> **Instructions for the task**: The listing below begins with the first line you should copy; stop after the line containing "from mathutils import Matrix, Vector", and drop every picture.
start
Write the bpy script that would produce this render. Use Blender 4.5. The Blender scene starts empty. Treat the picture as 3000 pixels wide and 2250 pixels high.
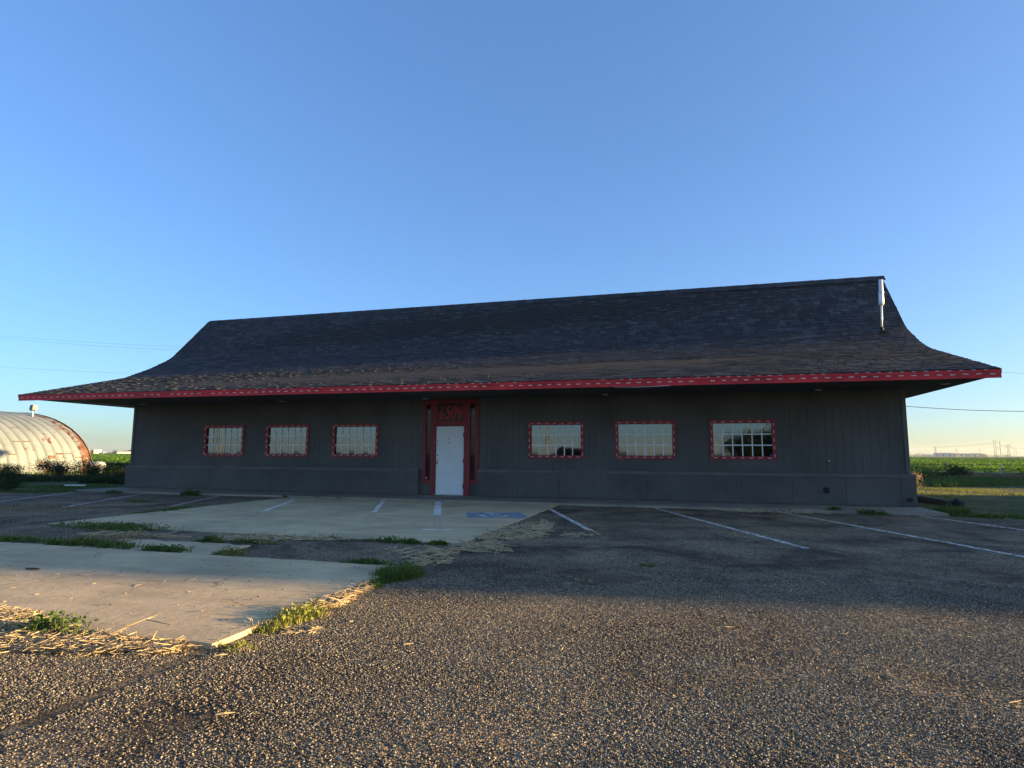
import bpy, math, random
import numpy as np
from mathutils import Matrix, Vector

random.seed(7)
rng = np.random.default_rng(11)
R_ = math.radians
scene = bpy.context.scene
COL = scene.collection

# ------------------------------------------------------------------ camera
CAM = Vector((18.895, -16.992, 1.244))
YAW, PITCH, ROLL, FPX = -0.280738, 0.116237, 0.004305, 1749.8
_f = Vector((math.sin(YAW) * math.cos(PITCH), math.cos(YAW) * math.cos(PITCH), math.sin(PITCH)))
_r = Vector((math.cos(YAW), -math.sin(YAW), 0))
_u = _r.cross(_f)
_r2 = _r * math.cos(ROLL) + _u * math.sin(ROLL)
_u2 = -_r * math.sin(ROLL) + _u * math.cos(ROLL)
cam_d = bpy.data.cameras.new("camera")
cam_d.sensor_width = 36.0
cam_d.lens = FPX / 3000 * 36.0
cam_d.clip_start = 0.05
cam_d.clip_end = 30000
cam = bpy.data.objects.new("camera", cam_d)
COL.objects.link(cam)
cam.matrix_world = Matrix(((_r2.x, _u2.x, -_f.x, CAM.x), (_r2.y, _u2.y, -_f.y, CAM.y),
                           (_r2.z, _u2.z, -_f.z, CAM.z), (0, 0, 0, 1)))
scene.camera = cam

# ------------------------------------------------------------------ sky, sun, exposure
SUN_EL, SUN_REL = R_(5.4), R_(7.8)          # low evening sun, just behind the plane of the facade
SUN = Vector((math.cos(SUN_EL) * math.cos(SUN_REL), math.cos(SUN_EL) * math.sin(SUN_REL), math.sin(SUN_EL)))
world = bpy.data.worlds.new("World")
scene.world = world
world.use_nodes = True
wn = world.node_tree
bg = wn.nodes["Background"]
sky = wn.nodes.new("ShaderNodeTexSky")
sky.sky_type = 'NISHITA'
sky.sun_disc = False
sky.sun_elevation = SUN_EL
sky.sun_rotation = math.pi / 2 - SUN_REL
sky.altitude = 0
sky.air_density = 0.7
sky.dust_density = 1.0
sky.ozone_density = 2.75
# one even tone curve over the whole sky, as the camera compressed it: colour * luminance^-0.3
bw = wn.nodes.new("ShaderNodeRGBToBW")
pw = wn.nodes.new("ShaderNodeMath"); pw.operation = 'POWER'; pw.inputs[1].default_value = -0.30
ml = wn.nodes.new("ShaderNodeMath"); ml.operation = 'MULTIPLY'; ml.inputs[1].default_value = 0.585
sc = wn.nodes.new("ShaderNodeVectorMath"); sc.operation = 'SCALE'
wn.links.new(sky.outputs[0], bw.inputs[0])
wn.links.new(bw.outputs[0], pw.inputs[0])
wn.links.new(pw.outputs[0], ml.inputs[0])
wn.links.new(sky.outputs[0], sc.inputs[0])
wn.links.new(ml.outputs[0], sc.inputs["Scale"])
hs = wn.nodes.new("ShaderNodeHueSaturation")
hs.inputs["Hue"].default_value = 0.503
hs.inputs["Saturation"].default_value = 1.0
hs.inputs["Value"].default_value = 1.03
wn.links.new(sc.outputs[0], hs.inputs["Color"])
wn.links.new(hs.outputs[0], bg.inputs[0])
bg.inputs[1].default_value = 0.1
sl = bpy.data.lights.new("sun", 'SUN')
sl.energy = 3.0
sl.angle = R_(0.8)
sl.color = (1.0, 0.68, 0.30)
sun = bpy.data.objects.new("sun", sl)
COL.objects.link(sun)
sun.rotation_euler = SUN.to_track_quat('Z', 'Y').to_euler()
sun.location = (60, 0, 30)
vs = scene.view_settings
vs.view_transform = 'Standard'
vs.look = 'None'
vs.exposure = 2.95
vs.gamma = 1.0
vs.use_curve_mapping = False

# ------------------------------------------------------------------ helpers
class Nodes:
    def __init__(s, name):
        s.m = bpy.data.materials.new(name)
        s.m.use_nodes = True
        s.t = s.m.node_tree
        s.b = s.t.nodes["Principled BSDF"]
        s.out = s.t.nodes["Material Output"]
    def n(s, typ, **kw):
        x = s.t.nodes.new(typ)
        for k, v in kw.items():
            if k.startswith("i_"):
                x.inputs[int(k[2:])].default_value = v
            else:
                setattr(x, k, v)
        return x
    def l(s, a, b):
        s.t.links.new(a, b)
    def pos(s):
        return s.n("ShaderNodeNewGeometry").outputs["Position"]
    def noise(s, scale, detail=4, vec=None, rough=0.55, dist=0.0):
        x = s.n("ShaderNodeTexNoise")
        x.inputs["Scale"].default_value = scale
        x.inputs["Detail"].default_value = detail
        x.inputs["Roughness"].default_value = rough
        x.inputs["Distortion"].default_value = dist
        s.l(vec if vec is not None else s.pos(), x.inputs["Vector"])
        return x.outputs["Fac"]
    def ramp(s, fac, stops):
        x = s.n("ShaderNodeValToRGB")
        e = x.color_ramp.elements
        while len(e) < len(stops):
            e.new(0.5)
        for el, (p, c) in zip(e, stops):
            el.position = p
            el.color = (*c, 1) if len(c) == 3 else c
        s.l(fac, x.inputs[0])
        return x.outputs[0]
    def mix(s, fac, a, b, mode='MIX'):
        x = s.n("ShaderNodeMix", data_type='RGBA', blend_type=mode)
        for v, i in ((fac, 0), (a, 6), (b, 7)):
            if hasattr(v, "is_linked") or isinstance(v, bpy.types.NodeSocket):
                s.l(v, x.inputs[i])
            elif i == 0:
                x.inputs[i].default_value = v
            else:
                x.inputs[i].default_value = (*v, 1)
        return x.outputs[2]
    def math(s, op, a, b=0.0):
        x = s.n("ShaderNodeMath", operation=op)
        for i, v in enumerate((a, b)):
            if isinstance(v, bpy.types.NodeSocket):
                s.l(v, x.inputs[i])
            else:
                x.inputs[i].default_value = v
        return x.outputs[0]
    def bump(s, h, strength=0.5, dist=0.01):
        x = s.n("ShaderNodeBump")
        x.inputs["Strength"].default_value = strength
        x.inputs["Distance"].default_value = dist
        s.l(h, x.inputs["Height"])
        s.l(x.outputs[0], s.b.inputs["Normal"])
    def vecscale(s, v, sc):
        x = s.n("ShaderNodeMapping")
        x.inputs["Scale"].default_value = sc
        s.l(v, x.inputs["Vector"])
        return x.outputs[0]

def g3(c, k=1.0):
    return tuple(v * k for v in c)

def paint(name, c, var=0.25, scale=3.0, rough=0.6, bump=0.15, metal=0.0, spec=0.4, fine=60):
    k = Nodes(name)
    n1 = k.noise(scale, 5)
    col = k.ramp(n1, [(0.25, g3(c, 1 - var)), (0.75, g3(c, 1 + var))])
    k.l(col, k.b.inputs["Base Color"])
    k.b.inputs["Roughness"].default_value = rough
    k.b.inputs["Metallic"].default_value = metal
    k.b.inputs["Specular IOR Level"].default_value = spec
    if bump:
        k.bump(k.noise(fine, 3), bump, 0.004)
    return k.m

def leafmat(name, c1, c2, trans=0.35, rough=0.6):
    k = Nodes(name)
    col = k.ramp(k.noise(9.0, 3), [(0.3, c1), (0.7, c2)])
    k.l(col, k.b.inputs["Base Color"])
    k.b.inputs["Roughness"].default_value = rough
    k.b.inputs["Specular IOR Level"].default_value = 0.12
    tr = k.n("ShaderNodeBsdfTranslucent")
    k.l(col, tr.inputs[0])
    mx = k.n("ShaderNodeMixShader")
    mx.inputs[0].default_value = trans
    k.l(k.b.outputs[0], mx.inputs[1])
    k.l(tr.outputs[0], mx.inputs[2])
    k.l(mx.outputs[0], k.out.inputs[0])
    return k.m

class MB:
    """collects polygons; build() links them as ONE mesh object"""
    def __init__(s):
        s.v = []; s.f = []; s.rnd = []
    def quadpts(s, *pts, r=None):
        i = len(s.v)
        s.v.extend([tuple(p) for p in pts])
        s.f.append(tuple(range(i, i + len(pts))))
        if r is not None: s.rnd.append(r)
        return s
    def box(s, x0, x1, y0, y1, z0, z1):
        i = len(s.v)
        s.v += [(x0, y0, z0), (x1, y0, z0), (x1, y1, z0), (x0, y1, z0), (x0, y0, z1), (x1, y0, z1), (x1, y1, z1), (x0, y1, z1)]
        s.f += [tuple(i + j for j in q) for q in ((3, 2, 1, 0), (4, 5, 6, 7), (0, 1, 5, 4), (1, 2, 6, 5), (2, 3, 7, 6), (3, 0, 4, 7))]
        return s
    def prism(s, pts, a, b):
        """pts: list of 3d points, extruded from offset a to offset b (vectors)"""
        n = len(pts); i = len(s.v); a = Vector(a); b = Vector(b)
        s.v += [tuple(Vector(p) + a) for p in pts] + [tuple(Vector(p) + b) for p in pts]
        s.f.append(tuple(i + j for j in reversed(range(n))))
        s.f.append(tuple(i + n + j for j in range(n)))
        for j in range(n):
            k = (j + 1) % n
            s.f.append((i + j, i + k, i + n + k, i + n + j))
        return s
    def tube(s, pts, rad, seg=6, cap=True):
        pts = [Vector(p) for p in pts]; n = len(pts)
        rads = rad if isinstance(rad, (list, tuple)) else [rad] * n
        i0 = len(s.v)
        for k, p in enumerate(pts):
            d = (pts[min(k + 1, n - 1)] - pts[max(k - 1, 0)]).normalized()
            a = d.orthogonal().normalized() if abs(d.z) > 0.9 else d.cross(Vector((0, 0, 1))).normalized()
            b = d.cross(a).normalized()
            for j in range(seg):
                t = 2 * math.pi * j / seg
                s.v.append(tuple(p + (a * math.cos(t) + b * math.sin(t)) * rads[k]))
        for k in range(n - 1):
            for j in range(seg):
                j2 = (j + 1) % seg
                s.f.append((i0 + k * seg + j, i0 + k * seg + j2, i0 + (k + 1) * seg + j2, i0 + (k + 1) * seg + j))
        if cap:
            s.f.append(tuple(i0 + j for j in reversed(range(seg))))
            s.f.append(tuple(i0 + (n - 1) * seg + j for j in range(seg)))
        return s
    def mesh(s, name, mat, smooth=False):
        me = bpy.data.meshes.new(name)
        me.from_pydata(s.v, [], s.f)
        if s.rnd and len(s.rnd) == len(s.f):
            at = me.attributes.new("rnd", 'FLOAT', 'FACE')
            at.data.foreach_set("value", s.rnd)
        if smooth:
            me.polygons.foreach_set("use_smooth", [True] * len(me.polygons))
        me.materials.append(mat)
        me.update()
        return me
    def build(s, name, mat, parent=None, smooth=False, bevel=0.0):
        o = bpy.data.objects.new(name, s.mesh(name, mat, smooth))
        COL.objects.link(o)
        if parent is not None: o.parent = parent
        if bevel:
            b = o.modifiers.new("bevel", 'BEVEL'); b.width = bevel; b.segments = 2; b.limit_method = 'ANGLE'
        return o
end
> **Expected answer**:
Write the bpy script that would produce this render. Use Blender 4.5. The Blender scene starts empty. Treat the picture as 3000 pixels wide and 2250 pixels high.
import bpy, math, random
import numpy as np
from mathutils import Matrix, Vector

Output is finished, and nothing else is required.